Problem: Identify the lines holding "pixels" and copy them.
━━━ Task material ━━━
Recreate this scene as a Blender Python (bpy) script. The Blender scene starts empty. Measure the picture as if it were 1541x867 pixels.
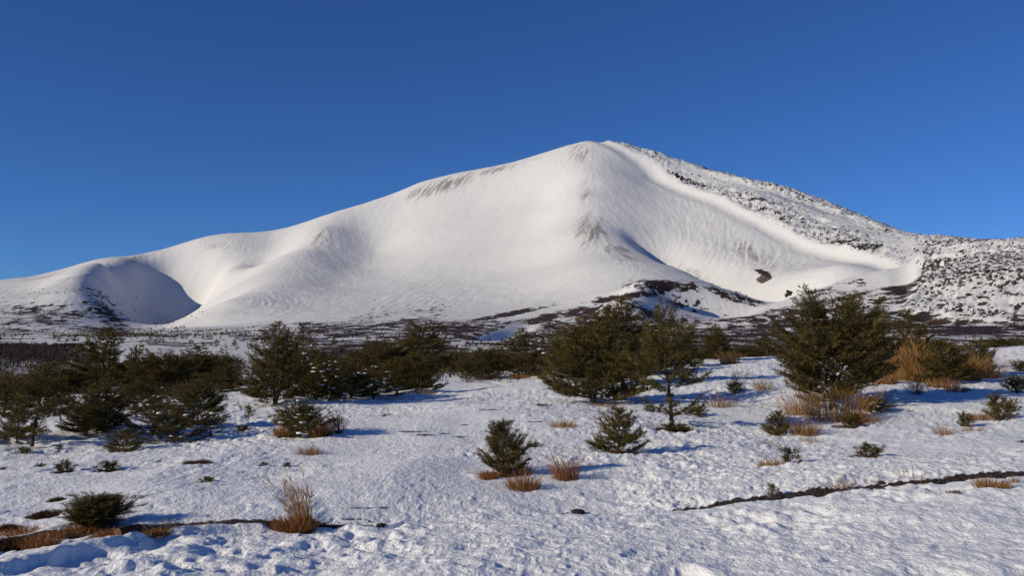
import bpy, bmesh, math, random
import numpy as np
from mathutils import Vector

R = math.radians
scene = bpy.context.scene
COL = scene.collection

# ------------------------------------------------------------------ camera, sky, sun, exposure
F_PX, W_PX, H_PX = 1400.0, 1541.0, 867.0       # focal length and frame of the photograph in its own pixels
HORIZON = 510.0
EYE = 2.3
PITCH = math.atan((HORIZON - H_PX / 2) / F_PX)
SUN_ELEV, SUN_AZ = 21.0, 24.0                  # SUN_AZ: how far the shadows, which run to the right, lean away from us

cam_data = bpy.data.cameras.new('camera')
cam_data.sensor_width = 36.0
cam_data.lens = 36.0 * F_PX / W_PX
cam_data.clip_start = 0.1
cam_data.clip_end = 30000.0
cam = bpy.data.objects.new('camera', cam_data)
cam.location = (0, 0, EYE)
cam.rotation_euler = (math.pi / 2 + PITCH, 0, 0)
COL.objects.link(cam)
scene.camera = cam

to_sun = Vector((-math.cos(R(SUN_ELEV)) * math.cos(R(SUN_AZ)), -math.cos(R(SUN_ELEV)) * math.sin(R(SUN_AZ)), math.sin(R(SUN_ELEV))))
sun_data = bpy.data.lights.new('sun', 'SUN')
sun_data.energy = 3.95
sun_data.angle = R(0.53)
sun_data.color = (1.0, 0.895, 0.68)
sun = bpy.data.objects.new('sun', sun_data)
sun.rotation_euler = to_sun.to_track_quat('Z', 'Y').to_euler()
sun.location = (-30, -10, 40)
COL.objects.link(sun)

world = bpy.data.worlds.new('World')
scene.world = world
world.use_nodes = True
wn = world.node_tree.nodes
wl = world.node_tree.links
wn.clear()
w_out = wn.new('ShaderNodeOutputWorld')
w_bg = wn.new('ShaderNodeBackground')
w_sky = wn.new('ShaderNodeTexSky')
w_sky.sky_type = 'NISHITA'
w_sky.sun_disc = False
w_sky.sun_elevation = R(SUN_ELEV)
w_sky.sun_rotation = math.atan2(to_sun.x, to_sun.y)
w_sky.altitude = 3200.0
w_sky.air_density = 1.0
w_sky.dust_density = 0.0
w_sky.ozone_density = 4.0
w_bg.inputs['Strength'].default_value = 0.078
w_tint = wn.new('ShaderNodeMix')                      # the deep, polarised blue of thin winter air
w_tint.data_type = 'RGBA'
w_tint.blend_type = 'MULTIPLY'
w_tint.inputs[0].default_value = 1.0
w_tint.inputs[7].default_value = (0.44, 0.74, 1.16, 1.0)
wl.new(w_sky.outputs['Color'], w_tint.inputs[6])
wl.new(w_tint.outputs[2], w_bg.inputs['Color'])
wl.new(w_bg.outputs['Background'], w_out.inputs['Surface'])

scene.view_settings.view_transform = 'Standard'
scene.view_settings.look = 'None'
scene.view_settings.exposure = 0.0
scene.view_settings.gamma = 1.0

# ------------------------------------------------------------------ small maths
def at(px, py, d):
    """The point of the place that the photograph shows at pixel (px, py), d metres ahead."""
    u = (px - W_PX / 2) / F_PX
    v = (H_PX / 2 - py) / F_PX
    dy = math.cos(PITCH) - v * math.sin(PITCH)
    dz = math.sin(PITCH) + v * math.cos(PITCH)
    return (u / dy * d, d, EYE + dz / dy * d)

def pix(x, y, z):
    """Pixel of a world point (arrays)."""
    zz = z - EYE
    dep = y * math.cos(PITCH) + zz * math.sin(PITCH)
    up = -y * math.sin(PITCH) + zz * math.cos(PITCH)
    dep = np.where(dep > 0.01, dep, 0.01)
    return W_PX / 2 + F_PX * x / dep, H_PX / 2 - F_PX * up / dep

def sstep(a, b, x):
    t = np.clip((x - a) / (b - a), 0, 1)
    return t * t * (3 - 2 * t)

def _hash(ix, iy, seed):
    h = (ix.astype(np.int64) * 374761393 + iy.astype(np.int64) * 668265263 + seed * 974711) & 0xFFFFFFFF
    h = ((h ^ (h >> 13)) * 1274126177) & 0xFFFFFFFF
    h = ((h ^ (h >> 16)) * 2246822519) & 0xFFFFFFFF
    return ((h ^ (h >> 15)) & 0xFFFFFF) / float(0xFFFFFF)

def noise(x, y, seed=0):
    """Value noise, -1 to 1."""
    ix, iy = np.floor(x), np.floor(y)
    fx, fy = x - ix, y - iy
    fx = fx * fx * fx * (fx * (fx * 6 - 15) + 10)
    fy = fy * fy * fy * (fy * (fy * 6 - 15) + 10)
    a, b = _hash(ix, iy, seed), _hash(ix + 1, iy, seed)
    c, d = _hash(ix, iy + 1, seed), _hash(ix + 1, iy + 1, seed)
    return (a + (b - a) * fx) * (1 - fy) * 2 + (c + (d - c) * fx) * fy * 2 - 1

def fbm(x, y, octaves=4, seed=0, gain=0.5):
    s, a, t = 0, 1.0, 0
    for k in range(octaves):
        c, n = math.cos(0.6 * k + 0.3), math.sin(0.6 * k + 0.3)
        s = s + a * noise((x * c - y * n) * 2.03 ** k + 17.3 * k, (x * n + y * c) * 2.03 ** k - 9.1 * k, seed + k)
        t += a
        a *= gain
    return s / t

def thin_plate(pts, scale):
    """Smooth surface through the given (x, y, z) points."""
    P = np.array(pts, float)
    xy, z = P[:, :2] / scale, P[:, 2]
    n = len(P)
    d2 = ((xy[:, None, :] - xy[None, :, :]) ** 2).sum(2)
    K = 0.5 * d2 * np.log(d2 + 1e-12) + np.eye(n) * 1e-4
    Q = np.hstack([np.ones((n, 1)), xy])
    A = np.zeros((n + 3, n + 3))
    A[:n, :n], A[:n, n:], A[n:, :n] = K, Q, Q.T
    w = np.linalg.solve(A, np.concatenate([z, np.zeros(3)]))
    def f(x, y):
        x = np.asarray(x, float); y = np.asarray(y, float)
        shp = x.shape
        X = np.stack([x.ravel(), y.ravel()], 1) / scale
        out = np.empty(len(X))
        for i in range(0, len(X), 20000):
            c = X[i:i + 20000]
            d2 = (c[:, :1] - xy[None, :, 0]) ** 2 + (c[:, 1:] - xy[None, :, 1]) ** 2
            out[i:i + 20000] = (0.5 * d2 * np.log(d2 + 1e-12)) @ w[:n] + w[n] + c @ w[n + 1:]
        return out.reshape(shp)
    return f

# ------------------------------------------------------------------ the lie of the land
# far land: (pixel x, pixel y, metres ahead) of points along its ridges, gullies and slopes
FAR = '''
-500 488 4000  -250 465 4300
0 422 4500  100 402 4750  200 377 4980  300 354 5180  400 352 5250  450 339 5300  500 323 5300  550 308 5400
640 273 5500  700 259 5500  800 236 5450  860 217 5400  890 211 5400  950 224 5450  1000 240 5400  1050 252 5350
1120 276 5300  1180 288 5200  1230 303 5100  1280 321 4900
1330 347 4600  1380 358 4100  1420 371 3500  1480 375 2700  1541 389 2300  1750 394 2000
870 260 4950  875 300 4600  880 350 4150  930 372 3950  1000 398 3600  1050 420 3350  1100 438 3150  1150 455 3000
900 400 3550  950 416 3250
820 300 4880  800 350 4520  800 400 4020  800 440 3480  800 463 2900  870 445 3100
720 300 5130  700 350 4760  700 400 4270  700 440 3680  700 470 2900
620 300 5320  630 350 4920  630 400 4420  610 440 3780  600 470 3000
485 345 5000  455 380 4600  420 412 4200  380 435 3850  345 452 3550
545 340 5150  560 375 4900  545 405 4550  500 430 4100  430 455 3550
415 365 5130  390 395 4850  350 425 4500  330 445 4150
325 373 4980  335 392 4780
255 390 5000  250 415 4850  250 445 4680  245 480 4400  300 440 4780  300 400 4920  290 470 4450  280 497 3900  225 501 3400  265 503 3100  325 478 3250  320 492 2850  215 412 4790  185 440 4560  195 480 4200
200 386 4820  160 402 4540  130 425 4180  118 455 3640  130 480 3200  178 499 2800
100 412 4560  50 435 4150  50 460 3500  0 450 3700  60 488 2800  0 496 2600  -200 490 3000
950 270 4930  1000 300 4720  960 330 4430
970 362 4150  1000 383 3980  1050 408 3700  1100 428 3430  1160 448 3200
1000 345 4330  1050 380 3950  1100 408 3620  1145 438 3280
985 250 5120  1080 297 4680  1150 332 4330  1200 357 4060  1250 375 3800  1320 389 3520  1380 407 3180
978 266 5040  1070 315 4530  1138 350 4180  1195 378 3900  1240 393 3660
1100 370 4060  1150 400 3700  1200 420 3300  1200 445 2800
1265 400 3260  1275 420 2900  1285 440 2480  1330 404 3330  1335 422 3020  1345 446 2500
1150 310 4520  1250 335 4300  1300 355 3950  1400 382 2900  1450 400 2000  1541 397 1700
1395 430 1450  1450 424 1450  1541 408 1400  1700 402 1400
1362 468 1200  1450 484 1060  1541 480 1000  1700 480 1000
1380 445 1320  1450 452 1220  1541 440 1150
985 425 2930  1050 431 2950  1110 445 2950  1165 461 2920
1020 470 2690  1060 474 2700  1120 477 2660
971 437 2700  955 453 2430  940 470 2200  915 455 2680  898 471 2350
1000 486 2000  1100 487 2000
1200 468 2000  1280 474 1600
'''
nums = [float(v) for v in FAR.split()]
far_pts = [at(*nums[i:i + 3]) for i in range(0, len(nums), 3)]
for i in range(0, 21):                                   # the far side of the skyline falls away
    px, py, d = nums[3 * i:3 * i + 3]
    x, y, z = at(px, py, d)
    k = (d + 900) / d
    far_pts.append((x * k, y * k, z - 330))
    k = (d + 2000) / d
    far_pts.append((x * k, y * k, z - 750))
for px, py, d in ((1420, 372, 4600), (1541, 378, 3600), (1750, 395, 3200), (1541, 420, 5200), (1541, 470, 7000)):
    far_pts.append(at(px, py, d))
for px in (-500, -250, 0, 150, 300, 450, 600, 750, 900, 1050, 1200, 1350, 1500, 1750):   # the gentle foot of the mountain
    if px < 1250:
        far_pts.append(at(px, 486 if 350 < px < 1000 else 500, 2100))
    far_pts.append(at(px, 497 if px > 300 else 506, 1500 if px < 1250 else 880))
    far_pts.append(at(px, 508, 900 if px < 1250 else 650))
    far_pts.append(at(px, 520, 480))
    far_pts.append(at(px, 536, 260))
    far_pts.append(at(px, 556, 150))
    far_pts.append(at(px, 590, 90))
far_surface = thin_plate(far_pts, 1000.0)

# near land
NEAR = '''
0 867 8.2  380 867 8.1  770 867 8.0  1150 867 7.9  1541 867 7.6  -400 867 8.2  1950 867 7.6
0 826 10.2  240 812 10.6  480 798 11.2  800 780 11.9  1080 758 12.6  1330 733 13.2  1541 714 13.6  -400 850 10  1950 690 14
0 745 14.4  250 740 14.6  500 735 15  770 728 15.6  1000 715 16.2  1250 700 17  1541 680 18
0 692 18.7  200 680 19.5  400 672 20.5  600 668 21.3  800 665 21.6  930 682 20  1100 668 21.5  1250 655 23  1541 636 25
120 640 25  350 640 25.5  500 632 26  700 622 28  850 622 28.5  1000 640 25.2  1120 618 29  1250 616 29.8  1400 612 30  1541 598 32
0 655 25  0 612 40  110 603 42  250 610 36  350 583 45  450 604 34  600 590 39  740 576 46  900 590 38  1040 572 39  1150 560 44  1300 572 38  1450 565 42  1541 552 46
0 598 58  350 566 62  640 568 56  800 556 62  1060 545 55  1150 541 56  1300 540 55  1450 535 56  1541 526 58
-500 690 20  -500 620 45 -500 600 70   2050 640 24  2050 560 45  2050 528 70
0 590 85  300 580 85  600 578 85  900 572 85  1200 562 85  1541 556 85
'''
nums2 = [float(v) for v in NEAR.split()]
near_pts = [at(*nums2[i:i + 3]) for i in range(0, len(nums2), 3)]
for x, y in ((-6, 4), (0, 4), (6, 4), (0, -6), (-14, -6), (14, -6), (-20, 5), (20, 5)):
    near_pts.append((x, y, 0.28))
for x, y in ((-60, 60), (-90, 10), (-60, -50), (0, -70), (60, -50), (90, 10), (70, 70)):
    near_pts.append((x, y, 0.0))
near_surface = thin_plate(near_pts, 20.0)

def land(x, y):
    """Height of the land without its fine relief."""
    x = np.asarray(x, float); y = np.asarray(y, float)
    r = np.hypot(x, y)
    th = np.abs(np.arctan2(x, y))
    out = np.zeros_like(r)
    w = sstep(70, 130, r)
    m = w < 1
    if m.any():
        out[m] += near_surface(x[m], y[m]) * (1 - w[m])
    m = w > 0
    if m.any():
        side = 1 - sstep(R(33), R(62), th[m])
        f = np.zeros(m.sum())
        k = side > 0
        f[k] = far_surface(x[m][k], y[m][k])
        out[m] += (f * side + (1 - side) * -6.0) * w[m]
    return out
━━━
━━━ Task material ━━━
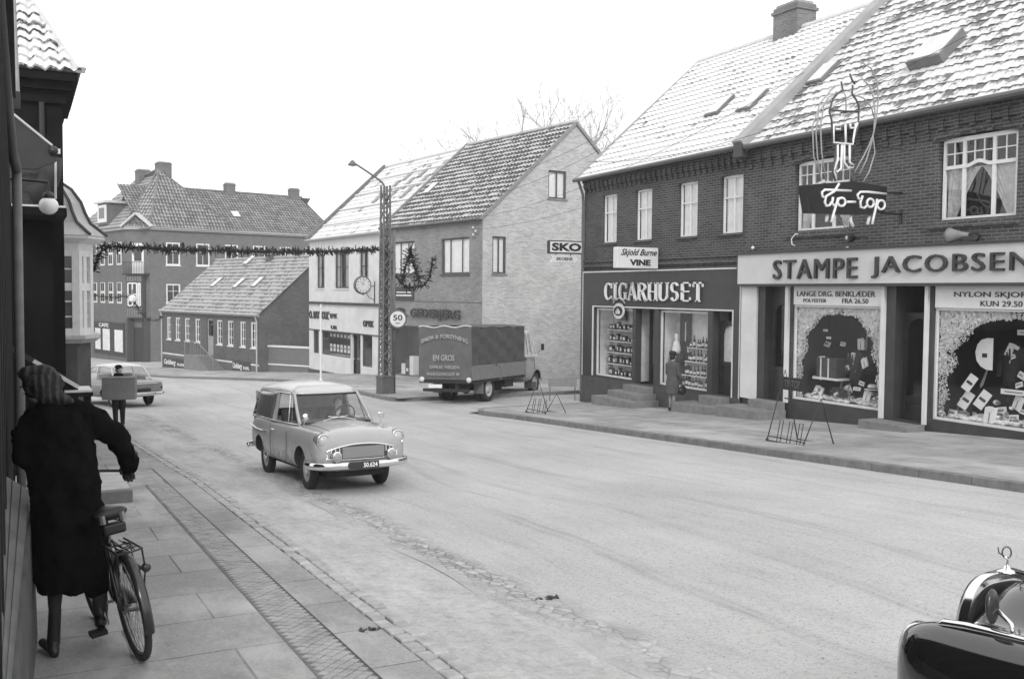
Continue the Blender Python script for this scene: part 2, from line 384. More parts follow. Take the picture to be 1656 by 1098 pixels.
━━━
Exercise result:
Recreate this scene as a Blender Python (bpy) script. The Blender scene starts empty. Measure the picture as if it were 1541x867 pixels.
F_PX, W_PX, H_PX = 1400.0, 1541.0, 867.0       # focal length and frame of the photograph in its own pixels
Continue the Blender Python script for this scene: part 2, from line 384. More parts follow. Take the picture to be 1656 by 1098 pixels.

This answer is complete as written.